Gli affreschi costituivano, nel Medioevo, la “Bibbia dei poveri”, stante l’altissima percentuale di illetterati, incapaci di leggere il Libro: era la muta praedicatio, l’insegnamento delle immagini per la massa di analfabeti. Nel sec. VI, in un’epistola a Sereno, vescovo iconoclasta di Marsiglia, Papa Gregorio Magno scrisse che «[…] quello che lo scritto procura a coloro che sanno leggere, la pittura lo fornisce agli analfabeti che la guardano: in tal modo, gli ignoranti vedono ciò che devono imitare. Le pitture sono la lettura degli illetterati».
Le figure affrescate. Gli affreschi presenti nelle chiese e negli oratori dell’Ascolano sono tutti a soggetto religioso, come era lecito aspettarsi, data la loro funzione devozionale. Spesso il frescante cercava il coinvolgimento emotivo dello spettatore, con la scelta di scene patetiche quali la Passione di Cristo e con immagini di santi popolari. Un esempio è quello di Vitavello (articolo precedente, leggilo qui), dove il pittore, oltre a utilizzare una tecnica prospettica avanzata, ha rappresentato il Cristo in croce con il particolare toccante del sangue che cola lungo le braccia.

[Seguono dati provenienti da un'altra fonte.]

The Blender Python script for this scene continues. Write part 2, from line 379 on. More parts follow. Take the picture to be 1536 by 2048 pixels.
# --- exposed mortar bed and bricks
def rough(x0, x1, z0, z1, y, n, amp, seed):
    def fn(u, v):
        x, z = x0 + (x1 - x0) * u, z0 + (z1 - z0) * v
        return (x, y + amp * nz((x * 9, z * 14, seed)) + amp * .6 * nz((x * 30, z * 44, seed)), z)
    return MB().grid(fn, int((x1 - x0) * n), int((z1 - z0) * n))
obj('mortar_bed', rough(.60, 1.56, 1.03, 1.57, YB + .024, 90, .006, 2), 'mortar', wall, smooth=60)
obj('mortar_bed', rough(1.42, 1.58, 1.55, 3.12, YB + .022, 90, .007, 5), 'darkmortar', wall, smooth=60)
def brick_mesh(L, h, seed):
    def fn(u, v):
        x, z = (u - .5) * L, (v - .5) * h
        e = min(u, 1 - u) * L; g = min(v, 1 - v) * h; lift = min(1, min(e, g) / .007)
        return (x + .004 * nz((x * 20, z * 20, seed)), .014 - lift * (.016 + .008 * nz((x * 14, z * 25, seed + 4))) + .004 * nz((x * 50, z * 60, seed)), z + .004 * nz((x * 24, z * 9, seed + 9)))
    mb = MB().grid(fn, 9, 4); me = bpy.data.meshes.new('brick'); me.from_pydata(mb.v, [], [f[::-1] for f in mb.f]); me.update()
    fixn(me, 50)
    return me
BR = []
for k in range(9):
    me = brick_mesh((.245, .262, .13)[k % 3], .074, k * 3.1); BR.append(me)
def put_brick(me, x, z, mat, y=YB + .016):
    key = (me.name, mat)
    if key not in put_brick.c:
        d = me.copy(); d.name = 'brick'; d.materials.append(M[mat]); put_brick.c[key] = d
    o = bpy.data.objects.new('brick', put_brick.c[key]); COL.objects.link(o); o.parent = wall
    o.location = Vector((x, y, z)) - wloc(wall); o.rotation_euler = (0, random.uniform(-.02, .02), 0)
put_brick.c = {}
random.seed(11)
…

Uno dei soggetti più raffigurati è la Madonna, spesso col Bambino o affiancata da altri personaggi, come i santi Rocco e Sebastiano, invocati a protezione dalle epidemie di peste. Frequente l’immagine della Madonna della Misericordia (o del Soccorso), che protegge con il manto la massa dei fedeli che implorano la sua benedizione, e le raffigurazioni del Cristo portacroce, della Crocifissione (con la Vergine, la Maddalena e San Giovanni) e della Deposizione. Altri soggetti sono papi e santi (dal latino sancti, cioè “sanciti”, riconosciuti ufficialmente dalla Chiesa); erano raffigurati quelli con maggior seguito popolare: tra gli altri, c’erano Sant’Antonio Abate, figura molto amata nelle aree rurali, Sant’Agata e Santa Lucia, riconoscibili dalla raffigurazione delle parti anatomiche oggetto del loro martirio. Infine, gli angeli: in coro o in volo per glorificare Cristo e la Madonna. Particolarmente significative le figure dell’angelo “messaggero” Gabriele e del “guerriero” Michele.
Conclusioni. Le chiese rurali e i loro affreschi sono vere e proprie epifanie del paesaggio; sul nostro territorio insiste un gran numero di chiese e oratori affrescati, una stratificazione di storia e di memoria, un vero scrigno di bellezza. Purtroppo, oltre ai danni inferti dai recenti eventi sismici, il disinteresse e l’incuria stanno cancellando queste preziose testimonianze, un patrimonio da salvaguardare e tutelare. Sarebbe opportuno, per motivi di memoria storica e per l’intrinseco valore artistico delle decorazioni e degli affreschi, sviluppare progetti di recupero-restauro di questi edifici, prima che tali testimonianze della ricchezza materiale e religiosa vadano perdute, per accrescere il patrimonio storico-artistico del territorio e restituirlo all’ammirazione e alla devozione popolare. Un piccolo passo perché l’Italia non diventi il “Paese dei paesaggi perduti”.